Piaggio LT 150

 

 

 

Make Model

Piaggio LT 150

Year

2003 - 04

Engine

Four stroke, single cylinder, SOHC, 2 valve

Capacity

149 cc / 9.1 cub in.

Bore x Stroke

62.6 mm x 48.6  mm

Cooling System

Air cooled

Compression Ratio

10.1:1

Fuel System

Carburetor

Starting

Electric & kick

Max Power

8.7 kW / 11.6 hp

Transmission 

CVT, twist and go

Front Suspension

Hydraulic telescopic fork

Rear Suspension

Single hydraulic shock absorber

Front Brakes

Disc, 220 mm

Rear Brakes

Drum, 140 mm

Wheels

Alloy rims and spokes

Front Tyre

70/90 - 16 in.

Rear Tyre

90/80 - 16 in.

Wheelbase

1306 mm / 51.4 in.

Dry Weight

106 kg / 233 lbs

Fuel Capacity 

5.5 L / 1.5 US gal

Colours

Pearl, Platinum, Aquamarine, Royal blue, Black

Review Motor Scooter Guide

Piaggio’s quirky LT scooter series was first offered in the USA for the 2003 model year, which was the same year Piaggio entered the USA market under their own name (as opposed to the Vespa name). The LT 50 and LT 150 were offered again for 2004, but after that both models were dropped.

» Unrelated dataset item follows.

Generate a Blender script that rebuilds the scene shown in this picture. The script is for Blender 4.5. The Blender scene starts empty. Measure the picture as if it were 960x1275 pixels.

The LT 50 and LT 150 are both fairly rare scooters, but mechanically they do share quite a few parts with other machines. Piaggio’s Hi-PER2 2-stroke 49cc engine used in the Fly 50 is the motor found in Piaggio’s Typhoon 50 and the Vespa ET2 50. Similarly, the Fly 150 uses Piaggio’s LEADER motor which has also been used in the Fly 150, Vespa ET4 150 ,Vespa S 150 and Vespa LX 150. A larger bore version of this motor were also used in Piaggio’s BV200 and Vespa’s GT200. Accordingly, parts availability for OEM and aftermarket parts is excellent.

The LT scooters offer good handling with their large wheels adding stability and smoothness over uneven road. This is particularly noticeable with the LT 150 since you can read higher speeds where the limitations of other smaller wheeled scooters are more obvious. The suspension is also considered to be fairly good.

Stylistically, the LT scooters are somewhat of a quirky twist on Vespa’s ET scooter which was designed around the same time. The LT almost looks like an ET scooter with huge wheels added and a more open rear end. The headlight and legshield area shows obvious ties to this sibling. Large wheeled scooters are a tough design to pull off, and Piaggio did a reasonable job with the LT50 and LT150. One thing that can be said about the LT scooters is that they definitely have personality, which is something some people argue is lacking in Piaggio’s newer Fly scooters.

In terms of amenities, the LT 150 falls a bit short. It has a glovebox, but the underseat storage area is quite tiny due to the large rear wheel eating into this space. You can’t fit any sort of a helmet under there, so you’ll need to find another safe storage spot for it on rainy days. Some LT 150 owners prefer to remove some of these emissions systems to improve top speed by a few mph and to install a larger LT 50 underseat bucket. This part can still be purchased from Piaggio.

Overall, the LT scooters are unique rides from Piaggio. They are nicely powered, unique and reliable. It’s too bad this line of scooters didn’t live on, but overseas these scooters are still sold (in newer versions) called the Piaggio Liberty.